I remember sitting on the stairs, halfway up the stairs, in my childhood home. In a family that was bouncy and exuberant, full of colour and noise, it was important to me to spend some time half-way up.
There I would sit, bony knees touching my chin, hand resting on the white paint of the bannister, feeling its cool smoothness, fingers playing with the raised blobs of stray paint and uneven wood, varnished and perfect in their imperfection. I don’t remember the colour of the carpet, some ’70’s green or brown; I remember the scratchy feeling under my feet and the carpet burn and exhilaration you would get from bump-bumping down on your bottom. I’m not really an exhilaration girl. I was the girl who would stroke the bannister and think thoughts.

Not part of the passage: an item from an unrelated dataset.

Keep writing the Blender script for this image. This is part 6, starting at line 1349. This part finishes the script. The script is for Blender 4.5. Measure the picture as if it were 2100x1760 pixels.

The reason I most liked it was because it was a place in a song (albeit one that Kermit sang):
‘Halfway up the stairs is a place where I sit
There isn’t any other place quite like it.
It’s not at the bottom, it’s not at the top
So this is the place where I’ll always stop.’
I wanted to be the star of a song, to be in the world of poetry. I liked the thoughtful, wistful tune, and I wanted to embody that melody, to inhabit the smoky, wispy place of imagination and melancholy, the half-way up, the in-between, the alone and the connectedness, as I sat with my feet made uncomfortable by the bristly carpet and my hand soothed by sturdiness and shininess of the bannister.
Now I am older, and the stairs no longer represent the worlds of possibility or invisibility but of disability. Today the stairs in my house are grand with a regency carpet, impossibly high and beautiful. They are the mountain I can climb just once a day. I live at the top, an isolation without choice, a Rapunzel waiting for someone to come rescue.
I am still the romantic, the one who longs for stairs to be more than wood and paint and carpet, the one who sees angels coming up and down, sparkling glimpses of heaven and the light airiness of a world beyond, waiting for my adventure to start.
Over to you:
- Where are the places that are special to you?
- Can you relate to feeling ‘in-between’, halfway-up?